--- Begin ---
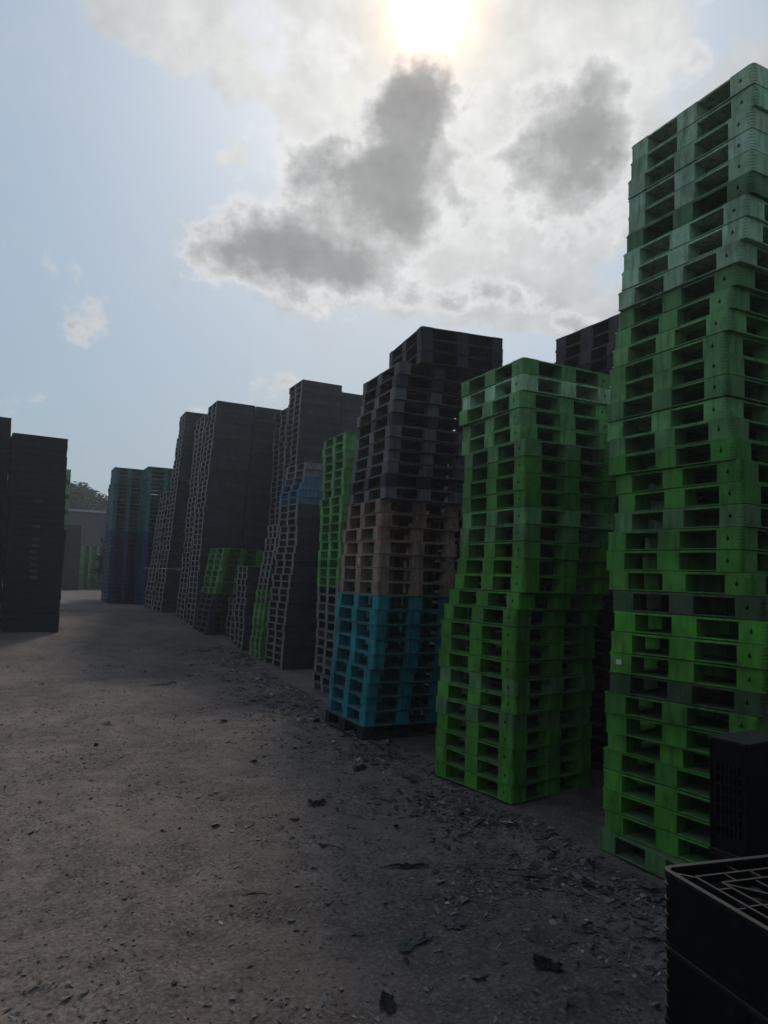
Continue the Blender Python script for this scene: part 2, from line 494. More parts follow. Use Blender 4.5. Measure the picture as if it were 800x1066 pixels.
# --- tall black stacks behind
stack([(0, 6.05, 16.9, 1), (6.7, 6.2, 16.88, -2)], [('cs'*22+'s', .15)], (1.1, 1.1), .15, 'the tall charcoal stack behind light green',
      'pallets of the tall charcoal stack', False, closed=True, zi=3.9)
kM = [(0, 4.46, 18.46, 4), (2.2, 4.84, 18.46, 7)]
stack(kM, [('c'*7, .15), (['e', 'g']*4, .15)], (1.1, 1.1), .15, 'the low stack with green upper layers', 'pallets of the low green-topped stack', False)
stack([(0, 4.86, 16.45, -3), (2.2, 4.89, 16.45, -2)], [('s'*13, .15)], (1.1, 1.0), .15, 'the low slate stack beside green sliver', 'pallets of the low slate stack', False, closed=True)
stack([(0, 4.97, 17.50, 1), (1.2, 5.0, 17.50, 0)], [('s'*7, .15)], (1.1, .9), .15, 'the lowest slate stack', 'pallets of the lowest slate stack', False, closed=True)

kD6 = [(0, 4.42, 19.62, 0), (3.2, 4.52, 19.62, .5), (6.3, 4.71, 19.62, 0)]
stack(kD6, [('s'*42, .15)], (1.1, 1.1), .15, 'the highest slate stack in the far row', 'pallets of the highest slate stack', False, closed=True)

kL1 = [(0, -.16, 18.95, 3), (2.5, -.22, 18.95, 3.5), (4.7, -.27, 18.95, 4)]
rings = {t: [('hand_hold', RING, (0, -.502, .075), (.16, .17, .17))] for t in (11, 15, 17, 18, 19, 20, 21, 22, 23)}
stack(kL1, [('x'*31, .152)], (1.22, 1.0), .17, 'the black stack on the left', 'pallets of the black stack on the left', False, closed=True, deco=rings)

# dark stack rising behind the green ones
stack([(0, 5.8, 5.68, 0), (5.1, 5.8, 5.66, 0)], [('c'*30+'vvv', .152)], (1.1, 1.1), .2, 'the violet-brown stack between green ones', 'pallets of the violet-brown stack', False, zi=4.0)

INDIV = COUNT[0]
# --- everything farther or hidden: one mass of stacked pallets
def far(keys, letters, size=(1.1, 1.1), h=.15, w=.15, closed=True):
    stack(keys, [(letters, h)], size, w, 'x'+str(keys[0][1]), 'g', False, zi=99, closed=closed)
far([(0, 6.2, 18.05, 0), (6.7, 6.25, 18.05, 0)], 'c'*41)
far([(0, 7.25, 16.95, 1), (6.7, 7.35, 16.95, -1)], 'cs'*22)
far([(0, 7.4, 18.1, 1), (6.7, 7.4, 18.1, -1)], 'c'*42)
far([(0, 4.38, 20.78, 0), (6, 4.66, 20.78, 1)], 's'*40)
far([(0, 5.6, 19.65, 0), (6.3, 5.86, 19.65, 0)], 'cs'*21)
far([(0, 5.6, 20.8, 0), (6.3, 5.86, 20.8, 0)], 'c'*41)
far([(0, 6.75, 19.7, 0), (6.3, 7.0, 19.7, 0)], 'c'*42)
far([(0, 4.17, 23.16, 4), (3, 4.38, 23.16, 2), (6.4, 4.55, 23.16, -2)], 's'*43)
far([(0, 4.05, 24.3, 4), (4, 4.35, 24.3, 2)], 'as'*13)
far([(0, 5.4, 23.2, 0), (6.4, 5.7, 23.2, -2)], 'c'*42)
far([(0, 5.65, 18.5, 4), (2.2, 5.95, 18.5, 6)], 'c'*14)
far([(0, 6.02, 15.6, 2), (2.2, 6.05, 15.6, 2)], 'c'*20)
# far teal pair
far([(0, 3.11, 28.3, 1), (5.2, 3.08, 28.3, .5)], 'l'*18+'q'*16, closed=False)
far([(0, 4.14, 27.2, 1), (5.2, 4.12, 27.2, .3)], 'l'*18+'q'*16, (1.3, 1.1), closed=False)
far([(0, 3.15, 29.5, 1), (5.2, 3.15, 29.5, .5)], 'l'*31)
far([(0, 4.3, 28.4, 1), (5.2, 4.3, 28.4, .3)], 'l'*15+'q'*12)
# left side and lane end
far([(0, -1.50, 19.3, 2), (5, -1.62, 19.3, 3)], 'x'*34, (1.3, 1.1))
far([(0, -2.85, 19.3, 2), (5, -2.95, 19.3, 3)], 'x'*36, (1.3, 1.1))
far([(0, -.05, 23.0, 0), (4.7, .0, 23.0, 0)], ['c']*16+['d', 'f', 'f']*4, (1.3, 1.1))
far([(0, .85, 42.8, 0), (4, .8, 42.8, 0)], 'x'*22, (1.25, 1.1))
far([(0, 2.12, 42.8, 0), (4, 2.02, 42.8, 0)], 'x'*24, (1.1, 1.1))
far([(0, 3.42, 45.4, 8), (4, 3.42, 45.4, 8)], 'd'*4+'e'*13, (1.0, 1.1), closed=False)
far([(0, 4.6, 44.8, 8), (4, 4.6, 44.8, 8)], 'c'*12, (1.0, 1.1))
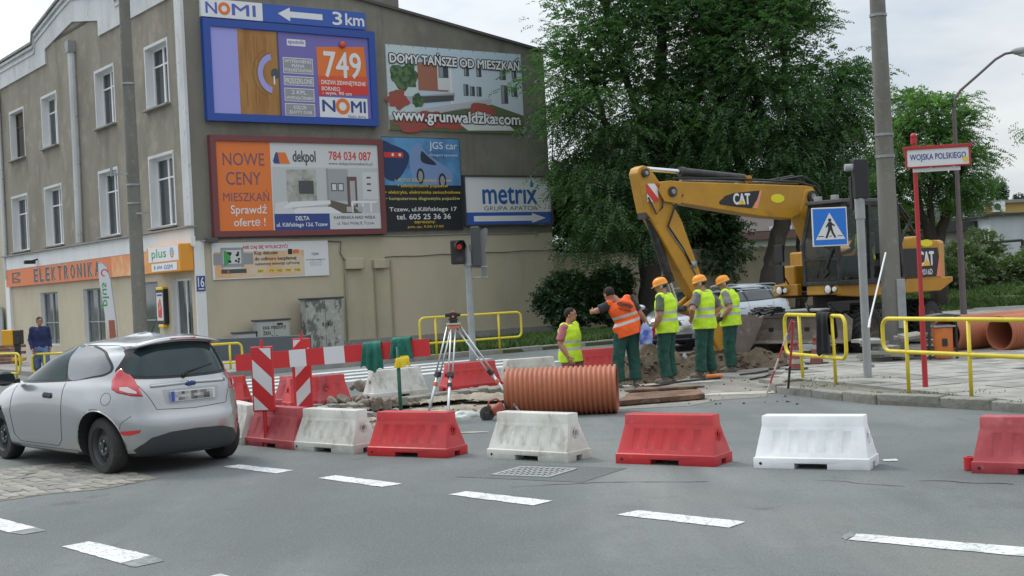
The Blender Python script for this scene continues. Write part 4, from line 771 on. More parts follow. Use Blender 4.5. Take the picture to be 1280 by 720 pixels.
# second row on the dug-up street
bar_px('faded', 'red barrier behind the chevron post, left half of a touching pair', (343, 507), (398, 508)); 
bar_px('red', 'red barrier behind the striped posts, right one of a touching pair', (376, 510), (428, 505))
bar_px('grubby', 'dirty white barrier behind the green post on the dug-up street', (468, 500), (536, 493))
bar_px('red', 'red barrier seen between the legs of the surveying tripod', (564, 490), (627, 484))
bar_px('grubby', 'white barrier just behind the near corrugated pipe', (640, 484), (697, 479))
bar_px('red', 'red barrier between the pink shirted man and the orange vest', (716, 470), (778, 465))
bar_px('grubby', 'white barrier end showing between the hatchback and the faded red barrier', (262, 545), (312, 560))
bar_px('red', 'red barrier mostly hidden behind the rear of the silver hatchback', (240, 508), (296, 506))
# ------------------------------------------------------------------ chevron posts and striped beam
SIGNR = flat('sign_red', (.58, .03, .035), .45); SIGNW = flat('sign_white', (.68, .69, .70), .45)
def clip(poly, a, b, c):                      # keep a*x+b*y<=c
    out = []
    for i in range(len(poly)):
        p, q = poly[i], poly[(i+1) % len(poly)]; dp, dq = a*p[0]+b*p[1]-c, a*q[0]+b*q[1]-c
        if dp <= 0: out.append(p)
        if dp*dq < 0: t = dp/(dp-dq); out.append((p[0]+(q[0]-p[0])*t, p[1]+(q[1]-p[1])*t))
    return out
def chevron(label, base, top, wid, z0, d, sgn, lean=0):
    P = Vector(base); t = thing('chevron_board', label, 'sign', (P.x, P.y, 0)); wv = Vector((math.cos(R(-6)), math.sin(R(-6)), 0)); n = Vector((wv.y, -wv.x, 0)); H_ = top-z0
    b = MB(frame_M(P+Vector((0, 0, z0)), wv, n)); b.box((0, H_/2, 0), (wid, H_, .05), SIGNR); b.build('board', t, world=True, bevel=.012)
    p = Panel(P+n*.026+Vector((0, 0, z0))-wv*(wid/2), wv, n); m_ = .02; rect = [(m_, m_), (wid-m_, m_), (wid-m_, H_-m_), (m_, H_-m_)]
    s = .27*1.0; k = -6
    for k in range(-8, 14):
        c0 = k*2*s*.8; pl = clip(clip(rect, sgn, 1, c0+s*.8), -sgn, -1, -c0)
        if len(pl) > 2: p.poly(pl, SIGNW)
    p.build('chevron_stripe', t, world=True, fixn=False); b = MB(); b.cyl((P.x, P.y, top), (P.x, P.y, top+.08), .02, SIGNR); b.cyl((P.x, P.y, 0), (P.x, P.y, z0), .025, SIGNR); b.build('post', t, world=True); return t
q = at(330, 500, 15.75); chevron('red and white diagonal striped board standing in the faded red barrier', (q.x, q.y, 0), CAMH+at(328.5, 433, 15.75).z-CAMH, .27, .42, 15.75, 1)
q = at(380, 500, 18.9); chevron('red and white diagonal striped board farther back, behind the long beam', (q.x, q.y, 0), at(376, 423, 18.9).z, .26, .15, 18.9, -1)
A = at(295, 454, 18.6); B = at(537, 434, 17.9); ct = (A+B)/2; t = thing('striped_beam', 'long horizontal red and white striped barrier beam with green jackets on it', 'barrier', (ct.x, ct.y, 0)); wv = (B-A); Lw = wv.length; hor = Vector((wv.x, wv.y, 0)).normalized(); n = Vector((hor.y, -hor.x, 0)); wv.normalize()
def beam_part(u0, u1, m, name):
    b = MB(frame_M(A, wv, n)); b.box(((u0+u1)/2, 0, 0), (u1-u0, .235, .03), m); return b.build(name, t, world=True)
edges = [0, .19, .50, .76, .99, 1.24, 1.52, 1.80, 2.12, 2.40, Lw]; cols = [1, 1, 1, 0, 1, 0, 1, 1, 1, 1]
for i in range(len(edges)-1): beam_part(edges[i]*Lw/2.66 if i else 0, min(Lw, edges[i+1]*Lw/2.66) if i < len(edges)-2 else Lw, SIGNR if cols[i] else SIGNW, 'stripe')
for f in (.30,):
    b = MB(); p = A.lerp(B, f); b.cyl((p.x, p.y+.04, 0), (p.x, p.y+.04, p.z+.05), .022, SIGNR); b.build('post', t, world=True)
# jackets: draped cloth built as a folded sheet over the beam
def drape(name, label, c, wv, n, w0, w1, hf, hb, m, seed, cat='jacket', ragged=.05, thick=.012):
    random.seed(seed); nu, nv = 22, 26; V = []; tot = hf+hb
    for j in range(nv+1):
        s = j/nv*tot
        for i in range(nu+1):
            f = i/nu; x = (f-.5)*(w0+(w1-w0)*abs(s-hb)/max(hf, hb)); nn = noise.noise(Vector((f*4+seed, s*2.3, seed*1.7)))
            fold = .028*math.sin(f*15+seed+2*nn)*min(1, abs(s-hb)*5)
            if s < hb: zz = -(hb-s)*(1+.25*nn); yy = .05+fold
            else: zz = -(s-hb)*(1+.22*nn+ragged*math.sin(f*9+seed)); yy = -.05-fold-.02
            k = abs(s-hb)
            if k < .06: yy *= k/.06; zz = zz*.6+.018
            V.append(c+wv*x+n*(-yy)+Vector((0, 0, zz)))
    F = [(j*(nu+1)+i, j*(nu+1)+i+1, (j+1)*(nu+1)+i+1, (j+1)*(nu+1)+i) for j in range(nv) for i in range(nu)]
    b = MB(); b.add(V, F, m); o = b.build(name, None, smooth=True); md = o.modifiers.new('s', 'SOLIDIFY'); md.thickness = thick; sb = o.modifiers.new('ss', 'SUBSURF'); sb.levels = 1; sb.render_levels = 1
    return tag(o, label, cat)
GRNJ = mat('green_work_cloth', (.012, .12, .085), .85, col2=(.02, .17, .12), scale=9, bump=.3); GRND = mat('dark_green_trousers', (.014, .075, .055), .9, col2=(.02, .10, .075), scale=7, bump=.3)
p = A.lerp(B, .715); drape('hanging_jacket', 'dark green work jacket hung over the middle of the striped beam', p+Vector((0, 0, .13)), wv, n, .26, .32, .36, .22, GRNJ, 3)
p = A.lerp(B, .865); drape('hanging_jacket', 'green work jacket with yellow lining on top of the green post', p+Vector((0, 0, .16)), wv, n, .26, .34, .30, .20, GRNJ, 8)
p = A.lerp(B, .875)-n*(-.06); o = drape('yellow_lining', '', p+Vector((0, 0, -.10)), wv, n, .16, .26, .13, .02, flat('yellow_cloth', (.75, .55, .03), .8), 5); 
par = [x for x in bpy.data.objects if x.name.startswith('hanging_jacket')][-1]; del o['label'], o['category']; o.parent = par
q = at(501, 512, 17.93); gp = thing('green_post', 'thin green steel post under the second green jacket', 'post', (q.x, q.y, 0)); b = MB(); b.cyl((q.x, q.y, -.1), (q.x-.005, q.y, 1.02), .026, flat('green_paint', (.01, .11, .075), .5)); b.build('shaft', gp, world=True, smooth=True); b = MB(); b.box((q.x, q.y, -.05), (.3, .3, .06), BLKM); b.build('foot', gp, world=True, bevel=.01)
rr = RB2.lerp(RA2, .70); hd = (RA2-RB2).normalized(); drape('hanging_jacket', 'black jacket hanging over the short yellow railing', rr+Vector((0, 0, 1.03)), hd, Vector((hd.y, -hd.x, 0)), .42, .50, .60, .34, flat('black_cloth', (.012, .012, .014), .9), 11)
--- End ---
Problem statement = Which lines above contain "from"? Show each of them.

Expected answer =
Continue the Blender Python script for this scene: part 2, from line 494. More parts follow. Use Blender 4.5. Measure the picture as if it were 800x1066 pixels.
The Blender Python script for this scene continues. Write part 4, from line 771 on. More parts follow. Use Blender 4.5. Take the picture to be 1280 by 720 pixels.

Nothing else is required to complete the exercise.